Remember when weather radar reports used to reference “ground clutter” near the antennae— the clump of color that looked like it was rain, but wasn’t? We seem to have that same problem in search engine results for items that pop high in the news— ground clutter focused on recent events that stop us from having a clear view of a subject.
Last night I read this story broken by the New York Times: Sergeant’s Wife Kept a Blog on the Travails of Army Life. My first inclination was to go find that blog and see the unselfconscious primary text. I started off with the direct approach— a search for “Karilyn Bales blog”. That returned a list of stories referencing the NYT account of her blog.
Next I moved to some more Google-ninja approaches, including a search for a unique phrase from the original text (“Quincy slept in our bed last night.”) and one that attempted to remove the phrase “New York Times” from that query. Nothing seems to be working.

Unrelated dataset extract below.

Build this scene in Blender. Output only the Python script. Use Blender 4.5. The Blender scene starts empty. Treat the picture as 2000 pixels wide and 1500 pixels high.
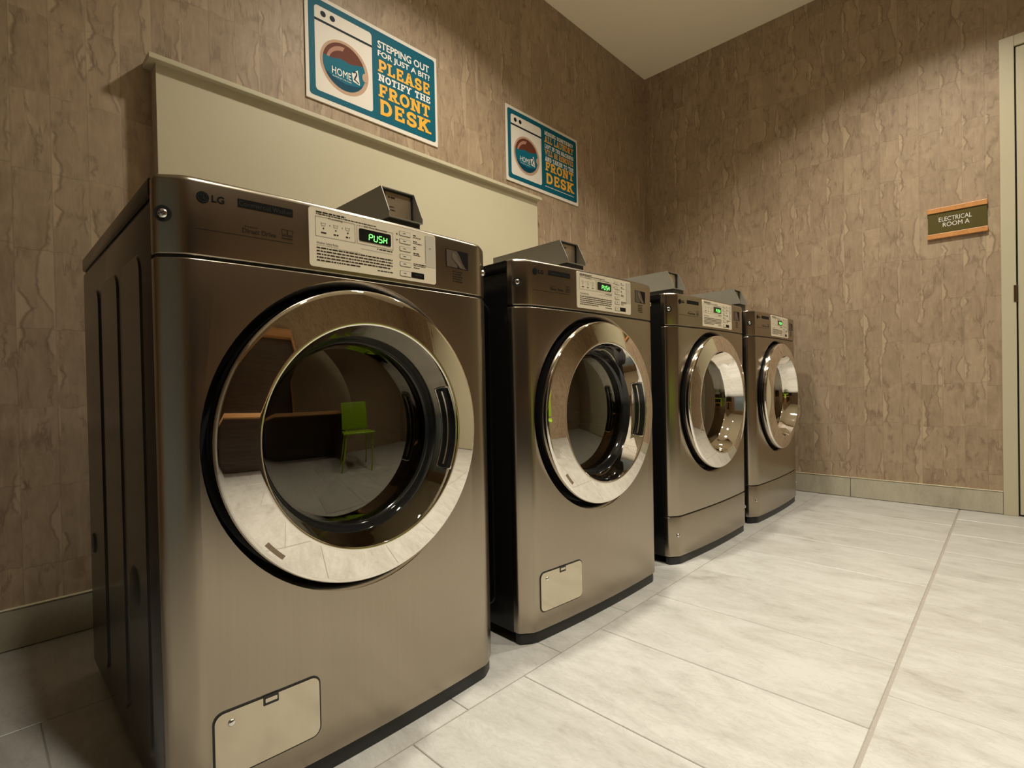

I regularly ran into the same problem when I ran the blog GoogObits in the early-mid 2000s. When a person dies, search results for their name and/or accomplishments tend to focus on the fact of their passing rather than the accomplishments and stuffing of their life.
Google Advanced Search has a “last update” method for searching based on some time period stretching back to a certain time period (week/ month/ year/ etc.), but it does not allow you to exclude the most recent time period.
This may already exist, but I just don’t know about it. Any ideas?